> _Aim_
Line by line, reproduce exactly the beginning of the listing below, ending with the line that contains "return [(a, z" and adding nothing.

Begin Collected data

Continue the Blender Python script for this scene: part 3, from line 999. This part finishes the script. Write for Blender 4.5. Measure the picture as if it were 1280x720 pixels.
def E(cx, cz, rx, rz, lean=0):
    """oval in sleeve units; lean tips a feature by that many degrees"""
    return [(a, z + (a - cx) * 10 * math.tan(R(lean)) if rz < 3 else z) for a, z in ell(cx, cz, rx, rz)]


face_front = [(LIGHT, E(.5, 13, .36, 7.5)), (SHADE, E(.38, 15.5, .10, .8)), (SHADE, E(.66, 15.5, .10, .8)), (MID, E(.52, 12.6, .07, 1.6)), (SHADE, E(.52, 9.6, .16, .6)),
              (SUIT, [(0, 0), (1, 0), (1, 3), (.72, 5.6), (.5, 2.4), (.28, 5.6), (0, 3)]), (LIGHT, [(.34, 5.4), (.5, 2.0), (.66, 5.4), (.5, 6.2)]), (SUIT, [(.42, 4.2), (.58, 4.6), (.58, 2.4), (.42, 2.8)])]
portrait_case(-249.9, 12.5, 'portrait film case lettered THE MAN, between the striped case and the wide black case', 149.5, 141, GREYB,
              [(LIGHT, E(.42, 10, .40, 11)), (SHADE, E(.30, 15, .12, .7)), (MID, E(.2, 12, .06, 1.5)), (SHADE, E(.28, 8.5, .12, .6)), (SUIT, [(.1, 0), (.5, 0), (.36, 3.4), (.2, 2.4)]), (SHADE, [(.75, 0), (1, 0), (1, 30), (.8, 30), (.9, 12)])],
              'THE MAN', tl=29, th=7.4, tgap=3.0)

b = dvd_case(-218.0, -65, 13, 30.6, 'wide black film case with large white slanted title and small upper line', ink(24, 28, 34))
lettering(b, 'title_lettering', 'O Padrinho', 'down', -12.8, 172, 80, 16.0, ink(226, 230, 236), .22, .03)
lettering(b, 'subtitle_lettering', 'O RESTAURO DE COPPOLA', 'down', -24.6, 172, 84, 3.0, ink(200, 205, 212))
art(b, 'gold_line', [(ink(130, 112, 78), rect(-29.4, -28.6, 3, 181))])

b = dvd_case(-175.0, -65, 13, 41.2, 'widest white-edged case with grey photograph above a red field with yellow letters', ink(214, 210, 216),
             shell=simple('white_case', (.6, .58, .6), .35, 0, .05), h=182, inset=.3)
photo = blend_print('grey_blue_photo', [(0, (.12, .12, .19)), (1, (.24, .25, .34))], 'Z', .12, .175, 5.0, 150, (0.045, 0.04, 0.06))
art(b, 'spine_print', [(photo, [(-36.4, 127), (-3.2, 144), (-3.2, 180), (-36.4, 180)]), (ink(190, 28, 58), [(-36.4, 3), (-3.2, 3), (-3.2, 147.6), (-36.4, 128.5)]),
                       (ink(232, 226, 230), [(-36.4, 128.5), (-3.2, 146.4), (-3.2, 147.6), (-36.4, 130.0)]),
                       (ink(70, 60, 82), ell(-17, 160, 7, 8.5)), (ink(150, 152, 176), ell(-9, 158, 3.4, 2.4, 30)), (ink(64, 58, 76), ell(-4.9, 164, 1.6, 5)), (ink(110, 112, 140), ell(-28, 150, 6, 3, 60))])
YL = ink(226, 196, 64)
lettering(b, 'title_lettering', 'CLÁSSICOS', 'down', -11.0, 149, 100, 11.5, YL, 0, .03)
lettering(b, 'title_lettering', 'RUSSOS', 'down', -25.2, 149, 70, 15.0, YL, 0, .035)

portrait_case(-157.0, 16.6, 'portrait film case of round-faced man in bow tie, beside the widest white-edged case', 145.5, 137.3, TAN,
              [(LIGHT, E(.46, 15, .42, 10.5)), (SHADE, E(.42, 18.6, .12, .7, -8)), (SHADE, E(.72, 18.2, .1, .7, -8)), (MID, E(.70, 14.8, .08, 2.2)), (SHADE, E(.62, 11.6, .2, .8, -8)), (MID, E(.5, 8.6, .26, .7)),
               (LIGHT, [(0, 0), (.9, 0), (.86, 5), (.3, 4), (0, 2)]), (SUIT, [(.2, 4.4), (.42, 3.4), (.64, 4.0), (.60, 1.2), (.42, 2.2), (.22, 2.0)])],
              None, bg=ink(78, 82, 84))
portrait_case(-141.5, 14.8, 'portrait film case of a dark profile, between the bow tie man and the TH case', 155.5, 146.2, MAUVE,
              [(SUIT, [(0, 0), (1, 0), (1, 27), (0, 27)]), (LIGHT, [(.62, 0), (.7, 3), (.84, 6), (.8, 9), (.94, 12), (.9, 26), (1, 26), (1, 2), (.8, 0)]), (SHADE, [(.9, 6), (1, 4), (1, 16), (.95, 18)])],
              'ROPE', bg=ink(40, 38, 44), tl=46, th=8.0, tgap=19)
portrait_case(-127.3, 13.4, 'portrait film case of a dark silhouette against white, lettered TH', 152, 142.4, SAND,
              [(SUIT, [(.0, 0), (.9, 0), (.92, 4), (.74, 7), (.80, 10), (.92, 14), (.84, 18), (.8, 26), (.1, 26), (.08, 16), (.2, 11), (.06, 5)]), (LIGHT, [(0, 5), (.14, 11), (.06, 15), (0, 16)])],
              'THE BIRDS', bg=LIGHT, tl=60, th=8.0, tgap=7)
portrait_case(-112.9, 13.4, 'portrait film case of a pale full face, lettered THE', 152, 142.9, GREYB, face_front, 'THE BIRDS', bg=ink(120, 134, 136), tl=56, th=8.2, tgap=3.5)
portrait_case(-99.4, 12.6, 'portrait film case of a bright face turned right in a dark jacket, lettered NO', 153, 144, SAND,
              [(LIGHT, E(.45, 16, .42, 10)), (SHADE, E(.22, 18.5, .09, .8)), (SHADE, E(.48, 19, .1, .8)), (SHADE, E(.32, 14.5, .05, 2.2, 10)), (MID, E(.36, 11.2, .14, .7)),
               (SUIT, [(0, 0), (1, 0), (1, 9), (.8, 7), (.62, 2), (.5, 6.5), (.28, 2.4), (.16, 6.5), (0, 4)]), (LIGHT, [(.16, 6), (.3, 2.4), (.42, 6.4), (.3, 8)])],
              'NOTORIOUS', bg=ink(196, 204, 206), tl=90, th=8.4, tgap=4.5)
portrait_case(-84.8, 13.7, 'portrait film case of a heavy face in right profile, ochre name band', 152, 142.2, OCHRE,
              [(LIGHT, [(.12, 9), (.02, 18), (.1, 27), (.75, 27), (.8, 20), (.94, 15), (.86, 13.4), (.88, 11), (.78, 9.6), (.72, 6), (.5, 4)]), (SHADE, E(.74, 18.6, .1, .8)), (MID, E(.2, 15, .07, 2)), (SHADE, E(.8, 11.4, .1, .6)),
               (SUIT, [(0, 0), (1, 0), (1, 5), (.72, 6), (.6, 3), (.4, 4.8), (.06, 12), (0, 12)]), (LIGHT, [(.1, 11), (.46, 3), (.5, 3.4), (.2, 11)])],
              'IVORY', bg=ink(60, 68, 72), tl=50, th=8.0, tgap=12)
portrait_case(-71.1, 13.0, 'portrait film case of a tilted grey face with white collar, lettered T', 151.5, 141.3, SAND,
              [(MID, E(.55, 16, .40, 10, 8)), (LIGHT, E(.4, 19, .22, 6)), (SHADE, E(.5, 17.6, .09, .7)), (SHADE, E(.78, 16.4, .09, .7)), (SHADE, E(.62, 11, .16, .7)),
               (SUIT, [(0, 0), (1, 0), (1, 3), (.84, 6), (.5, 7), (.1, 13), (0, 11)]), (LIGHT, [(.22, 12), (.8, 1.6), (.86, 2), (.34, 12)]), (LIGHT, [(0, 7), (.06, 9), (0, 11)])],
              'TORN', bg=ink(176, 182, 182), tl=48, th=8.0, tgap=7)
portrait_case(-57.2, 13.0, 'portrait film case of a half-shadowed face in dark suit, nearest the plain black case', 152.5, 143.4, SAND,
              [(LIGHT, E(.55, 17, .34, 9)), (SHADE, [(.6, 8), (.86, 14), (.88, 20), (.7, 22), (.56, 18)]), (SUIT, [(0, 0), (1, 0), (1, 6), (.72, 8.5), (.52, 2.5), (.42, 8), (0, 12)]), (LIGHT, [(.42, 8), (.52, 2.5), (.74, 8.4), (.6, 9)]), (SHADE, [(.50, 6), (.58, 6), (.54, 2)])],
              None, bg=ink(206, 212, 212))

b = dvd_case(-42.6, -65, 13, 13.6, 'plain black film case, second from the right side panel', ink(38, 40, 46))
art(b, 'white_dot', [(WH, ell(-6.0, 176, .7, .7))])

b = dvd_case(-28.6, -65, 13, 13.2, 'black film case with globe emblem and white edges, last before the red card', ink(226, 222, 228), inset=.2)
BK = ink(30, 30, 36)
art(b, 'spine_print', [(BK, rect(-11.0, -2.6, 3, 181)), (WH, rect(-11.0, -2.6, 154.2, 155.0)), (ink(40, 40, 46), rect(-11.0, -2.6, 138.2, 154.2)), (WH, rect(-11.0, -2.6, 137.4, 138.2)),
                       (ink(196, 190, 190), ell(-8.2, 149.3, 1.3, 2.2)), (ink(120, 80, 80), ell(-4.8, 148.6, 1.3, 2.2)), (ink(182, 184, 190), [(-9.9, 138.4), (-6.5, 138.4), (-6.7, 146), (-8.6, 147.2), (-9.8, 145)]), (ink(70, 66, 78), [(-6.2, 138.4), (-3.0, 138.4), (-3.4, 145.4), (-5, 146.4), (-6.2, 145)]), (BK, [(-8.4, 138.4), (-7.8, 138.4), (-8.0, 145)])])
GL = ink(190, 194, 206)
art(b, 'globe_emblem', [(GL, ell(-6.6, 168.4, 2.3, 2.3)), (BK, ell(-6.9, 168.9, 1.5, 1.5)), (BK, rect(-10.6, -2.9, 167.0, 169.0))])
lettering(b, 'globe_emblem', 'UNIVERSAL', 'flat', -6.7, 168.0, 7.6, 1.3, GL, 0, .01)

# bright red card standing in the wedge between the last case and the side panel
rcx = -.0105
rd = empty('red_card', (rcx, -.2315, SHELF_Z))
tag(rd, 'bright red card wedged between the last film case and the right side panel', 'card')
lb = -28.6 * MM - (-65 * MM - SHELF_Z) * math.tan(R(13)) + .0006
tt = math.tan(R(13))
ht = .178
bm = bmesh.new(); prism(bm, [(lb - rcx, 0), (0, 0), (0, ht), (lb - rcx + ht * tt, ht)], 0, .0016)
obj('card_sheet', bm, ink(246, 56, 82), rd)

End Collected data

> _Worked solution_
Continue the Blender Python script for this scene: part 3, from line 999. This part finishes the script. Write for Blender 4.5. Measure the picture as if it were 1280x720 pixels.
def E(cx, cz, rx, rz, lean=0):
    """oval in sleeve units; lean tips a feature by that many degrees"""
    return [(a, z + (a - cx) * 10 * math.tan(R(lean)) if rz < 3 else z) for a, z in ell(cx, cz, rx, rz)]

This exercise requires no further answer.